Soundtracked napalm smell, rock instrument-produced dynamite, grindcore lead, death metal bullets, war sirens in growl vocals, corpses from the fields of Vietnam and Afghanistan, and something apocalyptic. These are, in summary, the sensations and visions that a machine gun like "World Downfall" can provoke in anyone capable of handling it without boring "politically correct" prejudices.
But who were these furious lunatics and, more importantly, why were they so pissed off?
The musician-butchers who gave birth to this album answer to the names of Oscar Garcia (vocals), Jesse Pintado (guitar), Dave Vincent (bass), and Pete Sandoval (drums). The last two made their careers in the much more famous Morbid Angel, Jesse Pintado (R.I.P) found a home with their cousins Napalm Death, while Garcia, after the experience with Terrorizer, continued his activity with Nausea.

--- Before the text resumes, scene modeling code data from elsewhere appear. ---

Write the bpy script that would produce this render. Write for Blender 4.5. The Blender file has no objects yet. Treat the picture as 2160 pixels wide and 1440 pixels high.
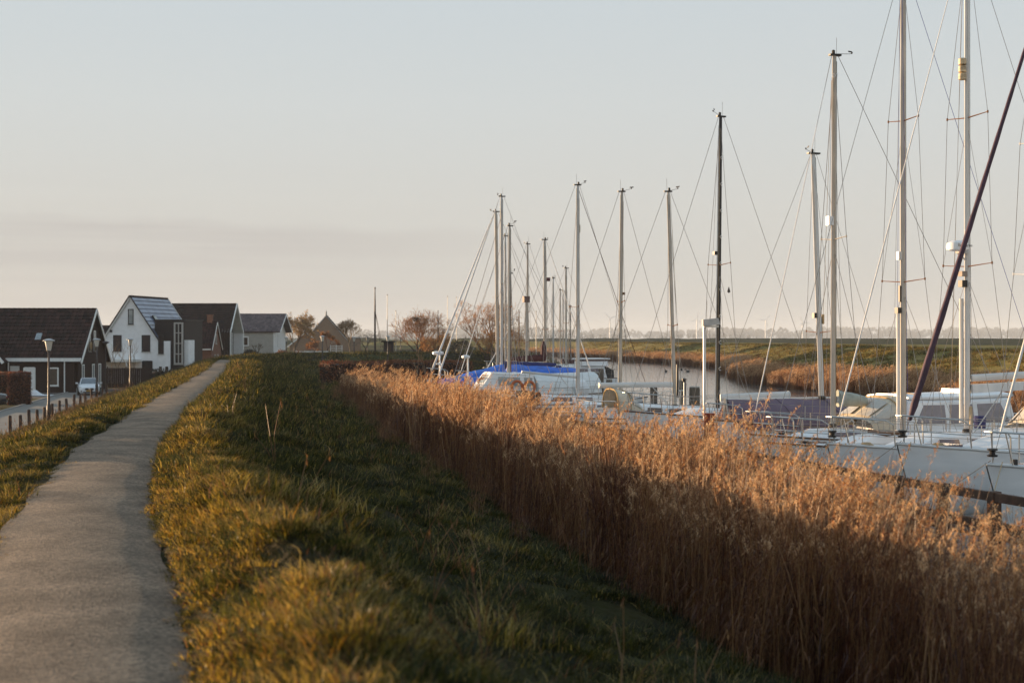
import bpy, math, random
import numpy as np
from mathutils import Vector, Matrix

random.seed(7)
SC = bpy.context.scene
COL = SC.collection
# ------------------------------------------------------------------ camera
EYE, F = 1.9, 3000.0            # eye height above the path; 50 mm lens
cam_d = bpy.data.cameras.new('camera')
cam = bpy.data.objects.new('camera', cam_d); COL.objects.link(cam)
cam.location = (0, 0, EYE); cam.rotation_euler = (math.radians(90), 0, 0)
cam_d.sensor_fit = 'HORIZONTAL'; cam_d.sensor_width = 36; cam_d.lens = 50
cam_d.shift_y = -8 / 2160
cam_d.clip_start = 0.2; cam_d.clip_end = 9000
cam_d.dof.use_dof = True; cam_d.dof.focus_distance = 38; cam_d.dof.aperture_fstop = 2.2
SC.camera = cam
# ------------------------------------------------------------------ light
SUN_EL = math.radians(2.5)
SUN_H = Vector((-0.84, 0.54, 0)).normalized()
S = Vector((SUN_H.x * math.cos(SUN_EL), SUN_H.y * math.cos(SUN_EL), math.sin(SUN_EL)))
sun_d = bpy.data.lights.new('sun', 'SUN'); sun_d.energy = 5.0; sun_d.angle = math.radians(0.5)
sun_d.color = (1.0, 0.68, 0.39)
sun = bpy.data.objects.new('sun', sun_d); COL.objects.link(sun)
sun.rotation_euler = S.to_track_quat('Z', 'Y').to_euler(); sun.location = (-60, 40, 30)
W = bpy.data.worlds.new('World'); SC.world = W; W.use_nodes = True
wn, wl = W.node_tree.nodes, W.node_tree.links
wn.clear()
def wnode(t, **k):
    n = wn.new(t)
    for a, b in k.items(): setattr(n, a, b)
    return n
wo = wnode('ShaderNodeOutputWorld'); bg = wnode('ShaderNodeBackground')
sky = wnode('ShaderNodeTexSky', sky_type='NISHITA', sun_disc=False)
sky.sun_elevation = SUN_EL; sky.sun_rotation = math.atan2(S.x, S.y)
sky.altitude = 0; sky.air_density = 1.0; sky.dust_density = 0.6; sky.ozone_density = 1.0
SKY_STRENGTH = 0.0553
bg.inputs['Strength'].default_value = SKY_STRENGTH
# thin high haze veil: evens the clear sky towards a pale milky tone, warmer at the horizon, all round
tc = wnode('ShaderNodeTexCoord'); sep = wnode('ShaderNodeSeparateXYZ')
wl.new(tc.outputs['Generated'], sep.inputs[0])
vr = wnode('ShaderNodeValToRGB')
e = vr.color_ramp.elements
e[0].position = 0.0; e[0].color = (3.84, 3.78, 3.62, 1)
e[1].position = 1.0; e[1].color = (2.2, 3.2, 4.2, 1)
for p, c in ((0.03, (4.02, 3.94, 3.74, 1)), (0.09, (4.25, 4.24, 4.08, 1)), (0.16, (4.22, 4.42, 4.44, 1)), (0.25, (3.92, 4.36, 4.62, 1)), (0.45, (3.0, 3.8, 4.4, 1))):
    q = vr.color_ramp.elements.new(p); q.color = c
wl.new(sep.outputs['Z'], vr.inputs[0])
mv = wnode('ShaderNodeMix', data_type='RGBA'); mv.inputs[0].default_value = 0.93
wl.new(sky.outputs[0], mv.inputs[6]); wl.new(vr.outputs[0], mv.inputs[7])
# layered stratus low over the horizon
mp = wnode('ShaderNodeMapping'); mp.inputs['Scale'].default_value = (2.2, 2.2, 60)
wl.new(tc.outputs['Generated'], mp.inputs[0])
nz = wnode('ShaderNodeTexNoise'); nz.inputs['Scale'].default_value = 1.6; nz.inputs['Detail'].default_value = 5
wl.new(mp.outputs[0], nz.inputs['Vector'])
nr = wnode('ShaderNodeMapRange', interpolation_type='SMOOTHSTEP')
nr.inputs[1].default_value = 0.38; nr.inputs[2].default_value = 0.68
wl.new(nz.outputs[0], nr.inputs[0])
br = wnode('ShaderNodeValToRGB')
be = br.color_ramp.elements
be[0].position = 0.0; be[0].color = (0.3,) * 3 + (1,)
be[1].position = 0.16; be[1].color = (0, 0, 0, 1)
for p, c in ((0.045, 0.7), (0.0765, 1.0), (0.0815, 0.16)):
    q = be.new(p); q.color = (c, c, c, 1)
# the band thins out away from the sunset side
az = wnode('ShaderNodeMapRange', interpolation_type='SMOOTHSTEP')
az.inputs[1].default_value = 0.12; az.inputs[2].default_value = -0.22
wl.new(sep.outputs['X'], az.inputs[0])
tilt = wnode('ShaderNodeMath', operation='MULTIPLY_ADD'); tilt.inputs[1].default_value = .013; wl.new(sep.outputs['X'], tilt.inputs[0])
nz2 = wnode('ShaderNodeTexNoise'); nz2.inputs['Scale'].default_value = 14; nz2.inputs['Detail'].default_value = 4
wl.new(tc.outputs['Generated'], nz2.inputs['Vector'])
tw_ = wnode('ShaderNodeMath', operation='MULTIPLY_ADD'); tw_.inputs[1].default_value = .014; tw_.inputs[2].default_value = -.0025
wl.new(nz2.outputs[0], tw_.inputs[0]); wl.new(tw_.outputs[0], tilt.inputs[2])
zs_ = wnode('ShaderNodeMath', operation='ADD'); wl.new(sep.outputs['Z'], zs_.inputs[0]); wl.new(tilt.outputs[0], zs_.inputs[1])
wl.new(zs_.outputs[0], br.inputs[0])
m1 = wnode('ShaderNodeMath', operation='MULTIPLY'); m2 = wnode('ShaderNodeMath', operation='MULTIPLY')
ad = wnode('ShaderNodeMath', operation='MULTIPLY_ADD'); ad.inputs[1].default_value = 0.55; ad.inputs[2].default_value = 0.45
wl.new(nr.outputs[0], ad.inputs[0])
wl.new(ad.outputs[0], m1.inputs[0]); wl.new(br.outputs[0], m1.inputs[1])
wl.new(m1.outputs[0], m2.inputs[0]); wl.new(az.outputs[0], m2.inputs[1])
m3 = wnode('ShaderNodeMath', operation='MULTIPLY'); m3.inputs[1].default_value = 0.85
wl.new(m2.outputs[0], m3.inputs[0])
mc = wnode('ShaderNodeMix', data_type='RGBA')
wl.new(m3.outputs[0], mc.inputs[0]); wl.new(mv.outputs[2], mc.inputs[6])
mc.inputs[7].default_value = (3.45, 3.28, 3.12, 1)
wl.new(mc.outputs[2], bg.inputs[0]); wl.new(bg.outputs[0], wo.inputs[0])
# ------------------------------------------------------------------ exposure
vs = SC.view_settings
SC.display_settings.display_device = 'sRGB'
vs.view_transform = 'Standard'; vs.look = 'None'; vs.gamma = 1; vs.use_curve_mapping = False
vs.exposure = 1.5
cy = SC.cycles
cy.use_denoising = True
cy.max_bounces = 6; cy.diffuse_bounces = 2; cy.glossy_bounces = 2; cy.transmission_bounces = 3
cy.transparent_max_bounces = 6; cy.volume_bounces = 0
cy.sample_clamp_indirect = 4

# ------------------------------------------------------------------ helpers
def P(px, py, d):
    """world point seen at photo pixel (px, py) at distance d"""
    return Vector(((px - 1080) / F * d, d, EYE - (py - 712) / F * d))
def PX(px, d): return (px - 1080) / F * d
def PZ(py, d): return EYE - (py - 712) / F * d

def _h(ix, iy, s):
    n = (ix.astype(np.int64) * 374761393 + iy.astype(np.int64) * 668265263 + s * 974711) & 0x7fffffff
    n = ((n ^ (n >> 13)) * 1274126177) & 0x7fffffff
    return ((n ^ (n >> 16)) & 0xffff) / 65535.0
def vnoise(x, y, s=0):
    x = np.asarray(x, float); y = np.asarray(y, float)
    ix, iy = np.floor(x), np.floor(y); fx, fy = x - ix, y - iy
    fx = fx * fx * (3 - 2 * fx); fy = fy * fy * (3 - 2 * fy)
    a = _h(ix, iy, s); b = _h(ix + 1, iy, s); c = _h(ix, iy + 1, s); d = _h(ix + 1, iy + 1, s)
    return (a * (1 - fx) + b * fx) * (1 - fy) + (c * (1 - fx) + d * fx) * fy
def fnoise(x, y, s=0, o=3):
    t = 0; a = 1; n = 0
    for i in range(o):
        t = t + a * vnoise(np.asarray(x) * 2 ** i, np.asarray(y) * 2 ** i, s + i); n += a; a *= .5
    return t / n

# --- materials
MATS = {}
def M(name, col, rough=.65, var=.12, scale=6, bump=0, bscale=40, metal=0, spec=.4, coat=0, rnd=0, detail=4, col2=None, stretch=None, island=0):
    if name in MATS: return MATS[name]
    m = bpy.data.materials.new(name); MATS[name] = m; m.use_nodes = True
    N, L = m.node_tree.nodes, m.node_tree.links
    b = N['Principled BSDF']
    b.inputs['Roughness'].default_value = rough; b.inputs['Metallic'].default_value = metal
    b.inputs['Specular IOR Level'].default_value = spec; b.inputs['Coat Weight'].default_value = coat
    t = N.new('ShaderNodeTexCoord'); src = t.outputs['Object']
    if stretch:
        mp_ = N.new('ShaderNodeMapping'); mp_.inputs['Scale'].default_value = stretch
        L.new(src, mp_.inputs[0]); src = mp_.outputs[0]
    nz_ = N.new('ShaderNodeTexNoise'); nz_.inputs['Scale'].default_value = scale; nz_.inputs['Detail'].default_value = detail
    L.new(src, nz_.inputs['Vector'])
    r = N.new('ShaderNodeMapRange'); r.inputs[1].default_value = .32; r.inputs[2].default_value = .68
    L.new(nz_.outputs[0], r.inputs[0])
    x = N.new('ShaderNodeMix'); x.data_type = 'RGBA'
    x.inputs[6].default_value = tuple(c * (1 - var) for c in col) + (1,)
    x.inputs[7].default_value = (tuple(min(1, c * (1 + var)) for c in col) if col2 is None else tuple(col2)) + (1,)
    L.new(r.outputs[0], x.inputs[0])
    out = x.outputs[2]
    if rnd:
        oi = N.new('ShaderNodeObjectInfo'); hv = N.new('ShaderNodeHueSaturation')
        rr = N.new('ShaderNodeMapRange'); rr.inputs[3].default_value = 1 - rnd; rr.inputs[4].default_value = 1 + rnd
        L.new(oi.outputs['Random'], rr.inputs[0]); L.new(rr.outputs[0], hv.inputs['Value']); L.new(out, hv.inputs['Color'])
        out = hv.outputs[0]
    if island:
        ge = N.new('ShaderNodeNewGeometry'); hv2 = N.new('ShaderNodeHueSaturation'); r2 = N.new('ShaderNodeMapRange'); r2.inputs[3].default_value = 1 - island; r2.inputs[4].default_value = 1 + island
        L.new(ge.outputs['Random Per Island'], r2.inputs[0]); L.new(r2.outputs[0], hv2.inputs['Value']); L.new(out, hv2.inputs['Color']); out = hv2.outputs[0]
    L.new(out, b.inputs['Base Color'])
    if bump:
        n2 = N.new('ShaderNodeTexNoise'); n2.inputs['Scale'].default_value = bscale; n2.inputs['Detail'].default_value = 5
        L.new(src, n2.inputs['Vector'])
        bp = N.new('ShaderNodeBump'); bp.inputs['Strength'].default_value = bump; bp.inputs['Distance'].default_value = .02
        L.new(n2.outputs[0], bp.inputs['Height']); L.new(bp.outputs[0], b.inputs['Normal'])
    return m

def leafmat(name, stops, trans=.35, gloss=.04, tint=1.25, rough=.45):
    """thin plant matter: diffuse + light passing through + a little sheen; tone varies from plant to plant"""
    m = bpy.data.materials.new(name); MATS[name] = m; m.use_nodes = True
    N, L = m.node_tree.nodes, m.node_tree.links; N.clear()
    o = N.new('ShaderNodeOutputMaterial')
    oi = N.new('ShaderNodeObjectInfo'); r = N.new('ShaderNodeValToRGB')
    el = r.color_ramp.elements
    while len(el) < len(stops): el.new(.5)
    for i, c in enumerate(stops):
        el[i].position = i / (len(stops) - 1); el[i].color = tuple(c) + (1,)
    g = N.new('ShaderNodeNewGeometry'); ad_ = N.new('ShaderNodeMath'); ad_.operation = 'ADD'
    sc_ = N.new('ShaderNodeMath'); sc_.operation = 'MULTIPLY_ADD'; sc_.inputs[1].default_value = .55; sc_.inputs[2].default_value = -.275
    L.new(g.outputs['Random Per Island'], sc_.inputs[0]); L.new(oi.outputs['Random'], ad_.inputs[0]); L.new(sc_.outputs[0], ad_.inputs[1])
    L.new(ad_.outputs[0], r.inputs[0])
    d = N.new('ShaderNodeBsdfDiffuse'); t = N.new('ShaderNodeBsdfTranslucent'); gl = N.new('ShaderNodeBsdfGlossy')
    gl.inputs['Roughness'].default_value = rough
    hv = N.new('ShaderNodeHueSaturation'); hv.inputs['Value'].default_value = tint; hv.inputs['Saturation'].default_value = 1.1
    L.new(r.outputs[0], d.inputs[0]); L.new(r.outputs[0], hv.inputs['Color']); L.new(hv.outputs[0], t.inputs[0])
    a = N.new('ShaderNodeMixShader'); a.inputs[0].default_value = trans
    b = N.new('ShaderNodeMixShader'); b.inputs[0].default_value = gloss
    L.new(d.outputs[0], a.inputs[1]); L.new(t.outputs[0], a.inputs[2])
    L.new(a.outputs[0], b.inputs[1]); L.new(gl.outputs[0], b.inputs[2]); L.new(b.outputs[0], o.inputs[0])
    return m

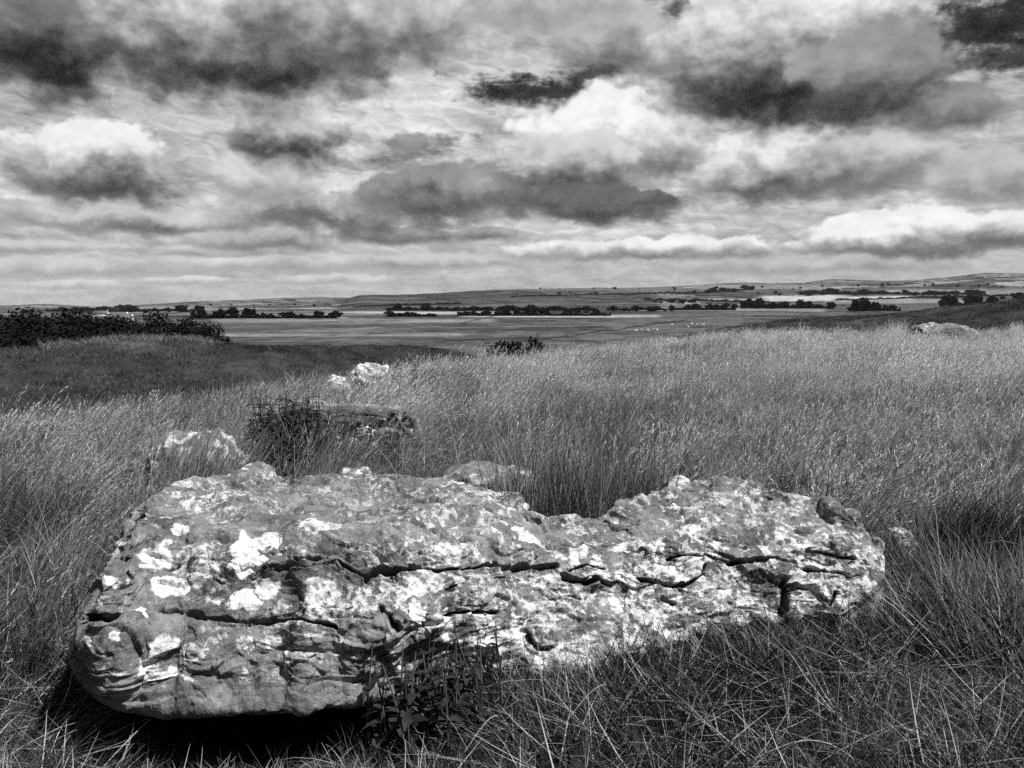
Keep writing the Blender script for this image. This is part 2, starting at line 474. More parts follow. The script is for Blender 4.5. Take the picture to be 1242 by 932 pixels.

They were genuine cavemen raised on bread and Discharge, without, however, disdaining the typical sound of the feral thrash metal progeny (Venom and Slayer, to be clear). The boys did not love the liberal-capitalist society and didn't appreciate the conservative ideology that reigned supreme in the Reagan-era '80s. They had, as they say, their good reasons to detest the "system" in which they lived and had the most fascinating tools to contest it.
Taking cues from the already mentioned bands and the lesson of the early Napalm Death, the youngsters took up their instruments and entrusted themselves to the "care" of the then-young Scott Burns, a talented producer, who would later be remembered for his future works with Deicide and Death.
But how does this album sound? Infernal!
Crushing blast-beats, killer riffs, wolfish growl vocals, absence of solos and technicalities, a hardcore approach, and an insane metallic inclination are the salient features of "World Downfall". In a sense, these are the ingredients that made Terrorizer famous throughout the grindcore community.
Go listen to the ferocious "Corporation Pull In", the overwhelming "Storm of Stress", and the annihilating "Enslaved To Propaganda"! If you're still alive, you can agree with me and, with your head bowed, you will dare no longer shrug at "old" or "outdated" bands.
I would play this album for Karl Popper's spirit, blast it in the headphones of that fat Giuliano Ferrara, and force fake nonconformists like Oliviero Toscani and Vittorio Sgarbi to endure it from beginning to end. Their charming plastic world, in front of the sonic dynamite contained here, will blow up!
"World Downfall’s legacy resounds in ‘Altar Of Madness’ by Morbid Angel and more sedately in ‘Harmony Corruption’ by Napalm Death."
"Immense Garcia with his powerful, guttural, beastly growl, like an enraged puma against honest society, against the profit of multinationals."